Is there such a thing as phone phishing?

My sister received a phone call from me last night while we were both asleep. Any explanations?

Of course there’s such a thing as phone phishing-- that’s how a large fraction of phishing occurs, and it phishing can be done over any communication medium at all.

I’m guessing, though, that what you’re actually wondering about is phone spoofing, that is, making a call look like it came from someone else. That’s possible, too, and although I don’t know the details, I’d guess that it’s not even very hard.

I ass/u/me you mean your Caller ID showed up on her phone, not that some mysterious doppelganger actually called and spoke with her?

You sleep-dialed? You rolled-over-on-your-phone-dialed? She was mistaken?

Caller ID is almost trivially easy to spoof and fake, and one common ploy is to use the CID of the number being called, as it will seem familiar and “okay” if the recipient doesn’t think too long about it. Possibility: it was a same-number spoof, and her phone line or service has your name on it for some reason (credit, etc.)?

Hell, I’ve gotten a call from myself on a couple of occasions! Caller ID spoofing is the most likely explanation.

That wouldn’t work for me, since I’m extremely unlikely to get any real call from Montana (where my phone’s area code is), other than one specific friend who’s in my contact list by name. If I see a Montana phone number and it doesn’t say “Call from Joe”, then I’d just assume that it was a wrong number (at least, until I looked twice and recognized the number, which is the only Montana number I’d recognize specifically).

There’s an etymological connection as well. “Phone phreaks” were people who exploited holes in the old telephone system to make free long distance calls and such. The substitution of “f” by “ph” within that community became more common and by the mid 90s they starting exploiting dial-up online communities to get access, credit card numbers, etc. For a while the difference between a phreaker and a phisher was small.

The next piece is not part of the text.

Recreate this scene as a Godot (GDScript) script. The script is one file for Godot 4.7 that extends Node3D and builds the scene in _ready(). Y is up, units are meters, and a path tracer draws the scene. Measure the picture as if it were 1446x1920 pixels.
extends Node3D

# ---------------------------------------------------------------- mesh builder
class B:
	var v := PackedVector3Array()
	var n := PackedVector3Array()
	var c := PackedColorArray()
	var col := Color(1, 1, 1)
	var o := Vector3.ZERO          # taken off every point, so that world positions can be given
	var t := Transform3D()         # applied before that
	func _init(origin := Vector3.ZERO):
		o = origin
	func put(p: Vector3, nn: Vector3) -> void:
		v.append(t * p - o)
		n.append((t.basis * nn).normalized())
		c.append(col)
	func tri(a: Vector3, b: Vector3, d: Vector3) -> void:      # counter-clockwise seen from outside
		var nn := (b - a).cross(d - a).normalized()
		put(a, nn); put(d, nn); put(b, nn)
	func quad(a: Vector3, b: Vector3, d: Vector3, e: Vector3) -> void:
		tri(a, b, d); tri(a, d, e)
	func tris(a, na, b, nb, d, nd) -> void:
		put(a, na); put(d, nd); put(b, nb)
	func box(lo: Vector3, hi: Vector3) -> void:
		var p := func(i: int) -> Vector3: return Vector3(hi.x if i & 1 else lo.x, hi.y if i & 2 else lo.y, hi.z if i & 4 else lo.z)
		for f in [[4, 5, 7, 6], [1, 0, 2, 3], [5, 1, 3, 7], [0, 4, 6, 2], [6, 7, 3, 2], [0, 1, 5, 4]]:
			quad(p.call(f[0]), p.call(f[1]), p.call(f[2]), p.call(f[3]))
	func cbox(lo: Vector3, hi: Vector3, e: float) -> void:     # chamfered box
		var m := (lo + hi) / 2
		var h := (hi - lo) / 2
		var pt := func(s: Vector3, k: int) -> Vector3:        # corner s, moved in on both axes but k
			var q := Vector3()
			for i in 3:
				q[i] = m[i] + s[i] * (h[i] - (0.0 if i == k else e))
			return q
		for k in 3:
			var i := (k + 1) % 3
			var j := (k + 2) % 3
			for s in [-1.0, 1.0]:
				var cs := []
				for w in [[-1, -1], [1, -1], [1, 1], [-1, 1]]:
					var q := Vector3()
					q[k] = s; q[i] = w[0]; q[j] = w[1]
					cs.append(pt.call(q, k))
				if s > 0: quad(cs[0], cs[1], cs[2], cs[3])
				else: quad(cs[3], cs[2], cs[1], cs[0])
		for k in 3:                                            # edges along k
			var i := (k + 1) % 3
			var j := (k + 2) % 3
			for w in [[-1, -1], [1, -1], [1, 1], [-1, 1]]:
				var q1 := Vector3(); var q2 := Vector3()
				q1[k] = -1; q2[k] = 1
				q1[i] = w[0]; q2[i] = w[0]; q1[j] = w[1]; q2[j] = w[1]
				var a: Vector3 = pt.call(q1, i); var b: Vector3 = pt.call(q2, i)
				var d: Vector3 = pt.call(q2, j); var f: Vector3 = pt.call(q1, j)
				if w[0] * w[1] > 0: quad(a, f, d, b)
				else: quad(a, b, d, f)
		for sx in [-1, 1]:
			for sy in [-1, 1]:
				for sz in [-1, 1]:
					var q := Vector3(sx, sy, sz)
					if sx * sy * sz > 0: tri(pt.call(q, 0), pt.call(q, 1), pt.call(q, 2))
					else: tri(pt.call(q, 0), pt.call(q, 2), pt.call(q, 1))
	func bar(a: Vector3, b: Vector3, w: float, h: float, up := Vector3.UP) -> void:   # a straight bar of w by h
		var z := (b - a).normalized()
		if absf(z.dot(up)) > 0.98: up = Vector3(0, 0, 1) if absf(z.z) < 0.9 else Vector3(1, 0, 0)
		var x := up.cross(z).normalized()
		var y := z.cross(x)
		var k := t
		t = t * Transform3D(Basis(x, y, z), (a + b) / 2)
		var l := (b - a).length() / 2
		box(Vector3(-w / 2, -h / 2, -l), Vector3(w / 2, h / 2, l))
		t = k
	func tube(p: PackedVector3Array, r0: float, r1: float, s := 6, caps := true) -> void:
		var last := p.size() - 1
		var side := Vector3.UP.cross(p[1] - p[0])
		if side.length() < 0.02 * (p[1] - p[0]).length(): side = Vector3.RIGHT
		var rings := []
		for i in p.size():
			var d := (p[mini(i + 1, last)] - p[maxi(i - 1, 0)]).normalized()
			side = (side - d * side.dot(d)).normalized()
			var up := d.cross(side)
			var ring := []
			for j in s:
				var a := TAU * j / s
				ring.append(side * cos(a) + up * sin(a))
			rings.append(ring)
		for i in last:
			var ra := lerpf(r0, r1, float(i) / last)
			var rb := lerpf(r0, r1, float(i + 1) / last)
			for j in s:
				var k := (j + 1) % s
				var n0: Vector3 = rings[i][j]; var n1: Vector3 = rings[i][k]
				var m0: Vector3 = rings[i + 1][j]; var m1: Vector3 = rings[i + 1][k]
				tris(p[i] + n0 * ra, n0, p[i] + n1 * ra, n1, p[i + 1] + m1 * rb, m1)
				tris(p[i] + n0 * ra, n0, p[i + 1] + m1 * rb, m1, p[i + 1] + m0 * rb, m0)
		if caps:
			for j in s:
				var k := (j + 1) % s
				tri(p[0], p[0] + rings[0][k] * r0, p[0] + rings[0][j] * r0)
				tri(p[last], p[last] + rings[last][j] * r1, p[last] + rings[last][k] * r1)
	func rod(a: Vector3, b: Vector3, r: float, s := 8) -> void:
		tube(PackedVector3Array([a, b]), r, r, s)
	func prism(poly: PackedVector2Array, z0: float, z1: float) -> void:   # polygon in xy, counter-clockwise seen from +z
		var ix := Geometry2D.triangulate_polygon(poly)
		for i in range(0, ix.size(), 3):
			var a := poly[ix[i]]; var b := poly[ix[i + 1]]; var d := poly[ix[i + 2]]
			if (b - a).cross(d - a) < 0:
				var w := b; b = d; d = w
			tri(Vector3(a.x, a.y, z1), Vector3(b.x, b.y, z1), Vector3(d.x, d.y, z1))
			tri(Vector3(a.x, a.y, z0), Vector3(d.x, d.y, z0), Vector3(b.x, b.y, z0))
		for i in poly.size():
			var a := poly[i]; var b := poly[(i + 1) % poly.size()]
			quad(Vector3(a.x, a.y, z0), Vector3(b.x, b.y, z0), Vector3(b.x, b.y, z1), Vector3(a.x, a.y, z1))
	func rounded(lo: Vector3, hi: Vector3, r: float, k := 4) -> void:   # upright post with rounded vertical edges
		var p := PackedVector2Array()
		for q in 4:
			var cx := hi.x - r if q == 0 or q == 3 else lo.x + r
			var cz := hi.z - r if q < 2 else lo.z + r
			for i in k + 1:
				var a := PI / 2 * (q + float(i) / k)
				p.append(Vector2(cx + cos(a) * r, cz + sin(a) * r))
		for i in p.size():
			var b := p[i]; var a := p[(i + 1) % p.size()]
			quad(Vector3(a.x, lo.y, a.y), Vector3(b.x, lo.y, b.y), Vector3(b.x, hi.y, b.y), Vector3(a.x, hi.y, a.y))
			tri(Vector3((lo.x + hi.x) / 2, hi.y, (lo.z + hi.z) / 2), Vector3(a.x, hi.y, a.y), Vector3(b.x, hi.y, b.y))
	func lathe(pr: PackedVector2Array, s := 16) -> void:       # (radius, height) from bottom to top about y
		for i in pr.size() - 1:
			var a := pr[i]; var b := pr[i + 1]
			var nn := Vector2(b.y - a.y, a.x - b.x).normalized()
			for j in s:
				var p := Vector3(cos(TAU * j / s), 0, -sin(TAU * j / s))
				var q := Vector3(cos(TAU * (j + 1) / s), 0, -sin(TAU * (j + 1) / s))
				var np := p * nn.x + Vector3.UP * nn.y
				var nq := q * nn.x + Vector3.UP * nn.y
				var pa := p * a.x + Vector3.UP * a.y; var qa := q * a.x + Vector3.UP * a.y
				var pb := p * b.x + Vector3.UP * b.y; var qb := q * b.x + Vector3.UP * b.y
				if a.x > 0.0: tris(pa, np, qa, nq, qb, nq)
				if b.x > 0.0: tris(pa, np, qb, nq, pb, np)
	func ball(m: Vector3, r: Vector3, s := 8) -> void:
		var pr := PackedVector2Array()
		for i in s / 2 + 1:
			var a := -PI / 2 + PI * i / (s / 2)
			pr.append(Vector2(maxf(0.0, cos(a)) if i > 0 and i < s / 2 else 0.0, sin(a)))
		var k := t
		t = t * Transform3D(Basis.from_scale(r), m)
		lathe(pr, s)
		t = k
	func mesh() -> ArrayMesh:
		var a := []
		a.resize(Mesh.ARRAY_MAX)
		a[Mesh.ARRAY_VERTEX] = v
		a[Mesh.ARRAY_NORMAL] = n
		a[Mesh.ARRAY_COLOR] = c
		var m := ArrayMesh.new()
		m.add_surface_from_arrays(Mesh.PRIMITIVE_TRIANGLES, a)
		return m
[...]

With VoIP being a virtually no cost way of making a lot of long distance calls, a phisher can go back to using phone exploits (like faking caller ID) to run a scam.

And it being an election season, all of us with landlines are getting hit continuously with phishing polls.

Caller ID is like email, where it’s only going to tell you who the sender is claiming they are. There’s no checking or verification. So spoofing is easy. I’ve often received a phone call claiming to be my own number, I generally don’t bother to answer.

Or like snail mail, for that matter. A sender could write anything they want in the corner of the envelope for the return address.

True enough!

And email does actually have checks that are used by spam detectors. You can see the chain of servers that the email went through. If those seem fishy, your email provider will probably mark it as spam.

So I’d argue it’s easier to spoof snail mail, since I don’t know any mail carrier who checks.

I certainly get an annoyingly large amount of junk snail mail that doesn’t have any return address at all.